**What needs to be done**
Leaving out every picture, retype the lines below from the top through the one that contains "scene.camera = cam_ob".

**Provided material**

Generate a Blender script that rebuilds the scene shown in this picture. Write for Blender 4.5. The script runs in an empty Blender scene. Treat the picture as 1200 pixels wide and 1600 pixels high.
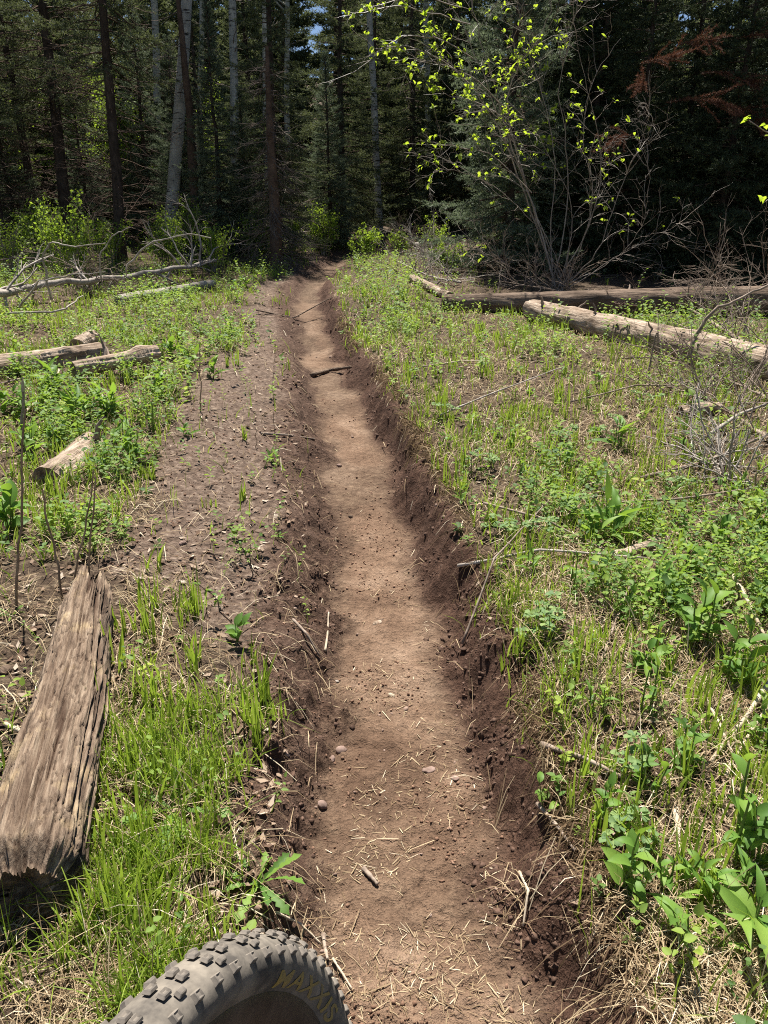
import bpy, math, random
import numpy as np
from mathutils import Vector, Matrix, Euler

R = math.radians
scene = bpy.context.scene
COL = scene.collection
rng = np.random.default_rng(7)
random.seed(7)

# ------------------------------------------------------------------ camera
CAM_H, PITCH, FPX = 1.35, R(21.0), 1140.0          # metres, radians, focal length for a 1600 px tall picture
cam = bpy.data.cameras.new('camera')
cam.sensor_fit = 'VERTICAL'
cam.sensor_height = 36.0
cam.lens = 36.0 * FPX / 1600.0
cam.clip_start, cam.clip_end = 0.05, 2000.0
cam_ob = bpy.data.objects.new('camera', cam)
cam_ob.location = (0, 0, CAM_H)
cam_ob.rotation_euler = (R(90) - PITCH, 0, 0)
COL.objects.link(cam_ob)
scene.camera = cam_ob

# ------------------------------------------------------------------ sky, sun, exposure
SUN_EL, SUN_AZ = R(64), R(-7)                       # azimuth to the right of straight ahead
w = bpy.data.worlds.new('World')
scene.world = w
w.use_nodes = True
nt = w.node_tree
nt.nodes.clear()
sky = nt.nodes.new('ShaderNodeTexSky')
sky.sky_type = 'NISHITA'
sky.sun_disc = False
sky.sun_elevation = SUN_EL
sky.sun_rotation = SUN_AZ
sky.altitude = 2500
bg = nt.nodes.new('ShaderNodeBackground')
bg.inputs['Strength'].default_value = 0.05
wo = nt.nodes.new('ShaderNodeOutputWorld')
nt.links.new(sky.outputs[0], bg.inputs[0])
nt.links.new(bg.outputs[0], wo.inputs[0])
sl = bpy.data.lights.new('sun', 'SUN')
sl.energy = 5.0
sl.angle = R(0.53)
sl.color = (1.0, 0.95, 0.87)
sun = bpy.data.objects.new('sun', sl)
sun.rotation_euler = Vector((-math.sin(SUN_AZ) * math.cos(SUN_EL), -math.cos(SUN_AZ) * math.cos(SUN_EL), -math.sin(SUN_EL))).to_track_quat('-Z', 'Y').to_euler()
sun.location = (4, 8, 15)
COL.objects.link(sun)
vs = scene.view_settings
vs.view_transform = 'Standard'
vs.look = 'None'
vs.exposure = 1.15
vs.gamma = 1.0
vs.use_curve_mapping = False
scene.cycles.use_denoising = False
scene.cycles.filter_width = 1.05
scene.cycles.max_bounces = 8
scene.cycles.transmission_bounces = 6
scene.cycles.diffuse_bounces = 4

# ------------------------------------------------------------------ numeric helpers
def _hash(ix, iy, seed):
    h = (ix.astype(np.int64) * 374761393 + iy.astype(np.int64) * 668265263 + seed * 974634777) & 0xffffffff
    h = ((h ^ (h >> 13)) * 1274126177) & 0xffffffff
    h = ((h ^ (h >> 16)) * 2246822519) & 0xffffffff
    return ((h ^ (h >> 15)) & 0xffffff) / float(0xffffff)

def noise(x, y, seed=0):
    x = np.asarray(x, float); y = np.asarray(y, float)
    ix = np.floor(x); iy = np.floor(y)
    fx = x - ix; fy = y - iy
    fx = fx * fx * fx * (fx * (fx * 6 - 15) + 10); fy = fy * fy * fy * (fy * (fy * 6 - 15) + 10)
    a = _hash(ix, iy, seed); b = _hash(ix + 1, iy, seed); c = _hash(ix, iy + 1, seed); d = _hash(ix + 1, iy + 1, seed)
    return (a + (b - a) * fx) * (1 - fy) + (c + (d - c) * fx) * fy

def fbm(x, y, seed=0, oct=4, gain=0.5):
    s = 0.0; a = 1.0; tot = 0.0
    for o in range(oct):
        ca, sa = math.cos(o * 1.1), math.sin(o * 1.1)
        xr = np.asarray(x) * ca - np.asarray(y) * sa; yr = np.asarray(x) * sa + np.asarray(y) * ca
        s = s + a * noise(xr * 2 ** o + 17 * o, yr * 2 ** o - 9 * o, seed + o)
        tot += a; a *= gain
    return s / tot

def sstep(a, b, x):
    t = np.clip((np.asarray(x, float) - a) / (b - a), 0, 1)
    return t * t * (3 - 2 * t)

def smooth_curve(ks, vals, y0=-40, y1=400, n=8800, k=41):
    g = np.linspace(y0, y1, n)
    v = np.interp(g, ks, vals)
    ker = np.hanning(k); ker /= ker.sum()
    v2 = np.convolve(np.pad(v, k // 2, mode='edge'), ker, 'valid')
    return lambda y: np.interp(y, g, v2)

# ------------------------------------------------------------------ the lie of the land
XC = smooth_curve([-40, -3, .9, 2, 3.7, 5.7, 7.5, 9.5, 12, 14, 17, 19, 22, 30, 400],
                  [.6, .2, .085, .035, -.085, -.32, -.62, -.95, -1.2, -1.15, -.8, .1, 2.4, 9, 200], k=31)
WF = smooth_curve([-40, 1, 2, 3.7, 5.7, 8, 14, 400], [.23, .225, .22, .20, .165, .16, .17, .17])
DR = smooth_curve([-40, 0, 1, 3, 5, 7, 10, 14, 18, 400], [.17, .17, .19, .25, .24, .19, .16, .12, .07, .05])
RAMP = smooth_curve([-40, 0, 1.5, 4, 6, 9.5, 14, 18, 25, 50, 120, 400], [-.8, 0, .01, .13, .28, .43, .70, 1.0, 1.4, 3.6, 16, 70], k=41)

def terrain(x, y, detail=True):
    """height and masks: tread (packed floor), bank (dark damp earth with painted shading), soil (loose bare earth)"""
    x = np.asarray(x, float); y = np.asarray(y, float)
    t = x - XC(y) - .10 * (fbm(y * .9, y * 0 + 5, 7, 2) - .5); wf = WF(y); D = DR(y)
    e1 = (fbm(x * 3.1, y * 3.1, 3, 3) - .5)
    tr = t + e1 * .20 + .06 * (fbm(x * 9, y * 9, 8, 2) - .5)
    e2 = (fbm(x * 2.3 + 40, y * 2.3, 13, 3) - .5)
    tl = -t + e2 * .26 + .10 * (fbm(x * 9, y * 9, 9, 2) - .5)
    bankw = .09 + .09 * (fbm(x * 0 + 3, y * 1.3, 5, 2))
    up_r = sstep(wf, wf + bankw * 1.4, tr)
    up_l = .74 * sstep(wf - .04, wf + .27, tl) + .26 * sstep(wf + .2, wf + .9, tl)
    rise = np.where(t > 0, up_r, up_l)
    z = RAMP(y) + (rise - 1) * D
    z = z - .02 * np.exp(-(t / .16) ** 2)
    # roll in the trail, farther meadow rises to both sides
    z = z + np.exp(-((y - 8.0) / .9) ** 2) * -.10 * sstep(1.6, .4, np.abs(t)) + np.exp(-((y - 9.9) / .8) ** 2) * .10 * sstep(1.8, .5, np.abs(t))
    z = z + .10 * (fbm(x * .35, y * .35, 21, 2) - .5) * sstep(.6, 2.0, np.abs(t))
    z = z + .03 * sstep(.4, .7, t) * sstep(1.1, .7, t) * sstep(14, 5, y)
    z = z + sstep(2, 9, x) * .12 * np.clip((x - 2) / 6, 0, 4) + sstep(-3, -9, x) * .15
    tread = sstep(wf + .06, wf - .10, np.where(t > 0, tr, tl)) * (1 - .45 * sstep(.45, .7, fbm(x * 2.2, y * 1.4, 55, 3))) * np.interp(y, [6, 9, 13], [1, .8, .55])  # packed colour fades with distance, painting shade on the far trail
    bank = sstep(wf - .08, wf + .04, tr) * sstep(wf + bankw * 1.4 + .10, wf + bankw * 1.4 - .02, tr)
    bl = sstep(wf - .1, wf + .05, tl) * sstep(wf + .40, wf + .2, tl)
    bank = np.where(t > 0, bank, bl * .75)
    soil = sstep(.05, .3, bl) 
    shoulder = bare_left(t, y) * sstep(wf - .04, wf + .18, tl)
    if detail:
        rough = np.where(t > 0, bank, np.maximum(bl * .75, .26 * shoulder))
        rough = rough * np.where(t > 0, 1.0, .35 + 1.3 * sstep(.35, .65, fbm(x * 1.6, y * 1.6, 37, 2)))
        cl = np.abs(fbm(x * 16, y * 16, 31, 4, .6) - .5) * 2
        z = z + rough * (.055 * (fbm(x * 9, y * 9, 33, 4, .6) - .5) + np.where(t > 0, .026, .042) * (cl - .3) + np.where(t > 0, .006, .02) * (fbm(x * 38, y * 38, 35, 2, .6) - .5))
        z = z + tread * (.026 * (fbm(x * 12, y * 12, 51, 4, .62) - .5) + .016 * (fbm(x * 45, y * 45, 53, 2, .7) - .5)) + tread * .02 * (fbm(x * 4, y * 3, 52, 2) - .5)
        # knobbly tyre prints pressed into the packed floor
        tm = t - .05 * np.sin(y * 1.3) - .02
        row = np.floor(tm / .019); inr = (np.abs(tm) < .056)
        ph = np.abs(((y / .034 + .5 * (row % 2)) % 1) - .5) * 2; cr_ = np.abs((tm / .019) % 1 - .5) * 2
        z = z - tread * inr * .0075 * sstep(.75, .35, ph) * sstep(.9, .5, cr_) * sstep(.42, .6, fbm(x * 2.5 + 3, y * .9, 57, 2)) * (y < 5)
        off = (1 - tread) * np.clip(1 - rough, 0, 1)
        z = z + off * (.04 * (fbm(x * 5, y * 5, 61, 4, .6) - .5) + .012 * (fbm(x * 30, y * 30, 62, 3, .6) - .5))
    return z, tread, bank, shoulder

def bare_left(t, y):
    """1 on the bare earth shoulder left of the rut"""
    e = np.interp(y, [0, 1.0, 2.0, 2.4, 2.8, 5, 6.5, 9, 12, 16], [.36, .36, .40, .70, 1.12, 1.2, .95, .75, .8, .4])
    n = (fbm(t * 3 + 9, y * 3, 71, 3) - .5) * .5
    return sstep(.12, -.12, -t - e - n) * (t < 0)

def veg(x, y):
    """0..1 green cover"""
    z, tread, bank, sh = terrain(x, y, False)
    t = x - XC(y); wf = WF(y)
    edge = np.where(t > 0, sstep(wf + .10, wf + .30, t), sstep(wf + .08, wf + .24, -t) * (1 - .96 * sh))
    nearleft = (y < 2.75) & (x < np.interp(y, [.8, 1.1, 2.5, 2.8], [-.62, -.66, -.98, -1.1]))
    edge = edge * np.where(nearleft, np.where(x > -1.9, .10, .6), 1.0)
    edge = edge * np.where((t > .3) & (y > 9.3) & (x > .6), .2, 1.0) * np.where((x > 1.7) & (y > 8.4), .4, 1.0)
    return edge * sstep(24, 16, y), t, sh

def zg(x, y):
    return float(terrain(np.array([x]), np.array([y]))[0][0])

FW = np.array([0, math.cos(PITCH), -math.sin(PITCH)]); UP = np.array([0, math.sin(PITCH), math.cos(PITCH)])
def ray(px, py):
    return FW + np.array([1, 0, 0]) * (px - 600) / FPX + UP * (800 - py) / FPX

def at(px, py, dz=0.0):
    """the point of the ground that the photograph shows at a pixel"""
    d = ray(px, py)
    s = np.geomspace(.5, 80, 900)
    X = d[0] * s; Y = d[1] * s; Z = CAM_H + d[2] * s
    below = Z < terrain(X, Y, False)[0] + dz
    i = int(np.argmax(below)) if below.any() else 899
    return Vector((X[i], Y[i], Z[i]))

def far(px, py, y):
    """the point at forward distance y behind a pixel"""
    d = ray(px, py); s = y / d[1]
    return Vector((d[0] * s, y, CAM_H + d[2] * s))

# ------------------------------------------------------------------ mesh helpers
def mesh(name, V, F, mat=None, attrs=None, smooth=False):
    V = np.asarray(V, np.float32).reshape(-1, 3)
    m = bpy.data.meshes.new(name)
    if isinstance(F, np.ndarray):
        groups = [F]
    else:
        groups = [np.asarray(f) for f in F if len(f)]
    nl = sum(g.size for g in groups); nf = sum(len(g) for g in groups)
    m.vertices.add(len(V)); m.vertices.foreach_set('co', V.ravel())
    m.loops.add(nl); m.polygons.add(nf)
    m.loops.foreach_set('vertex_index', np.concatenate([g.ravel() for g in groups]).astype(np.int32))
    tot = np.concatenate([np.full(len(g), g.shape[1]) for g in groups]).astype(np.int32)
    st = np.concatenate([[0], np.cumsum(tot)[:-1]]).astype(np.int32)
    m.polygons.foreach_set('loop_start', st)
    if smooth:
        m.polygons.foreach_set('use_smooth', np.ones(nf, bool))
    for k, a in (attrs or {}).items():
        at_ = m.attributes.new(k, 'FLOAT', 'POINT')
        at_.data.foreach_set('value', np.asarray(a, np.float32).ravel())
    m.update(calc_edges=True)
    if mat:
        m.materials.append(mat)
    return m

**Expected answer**
Generate a Blender script that rebuilds the scene shown in this picture. Write for Blender 4.5. The script runs in an empty Blender scene. Treat the picture as 1200 pixels wide and 1600 pixels high.
import bpy, math, random
import numpy as np
from mathutils import Vector, Matrix, Euler

R = math.radians
scene = bpy.context.scene
COL = scene.collection
rng = np.random.default_rng(7)
random.seed(7)

# ------------------------------------------------------------------ camera
CAM_H, PITCH, FPX = 1.35, R(21.0), 1140.0          # metres, radians, focal length for a 1600 px tall picture
cam = bpy.data.cameras.new('camera')
cam.sensor_fit = 'VERTICAL'
cam.sensor_height = 36.0
cam.lens = 36.0 * FPX / 1600.0
cam.clip_start, cam.clip_end = 0.05, 2000.0
cam_ob = bpy.data.objects.new('camera', cam)
cam_ob.location = (0, 0, CAM_H)
cam_ob.rotation_euler = (R(90) - PITCH, 0, 0)
COL.objects.link(cam_ob)
scene.camera = cam_ob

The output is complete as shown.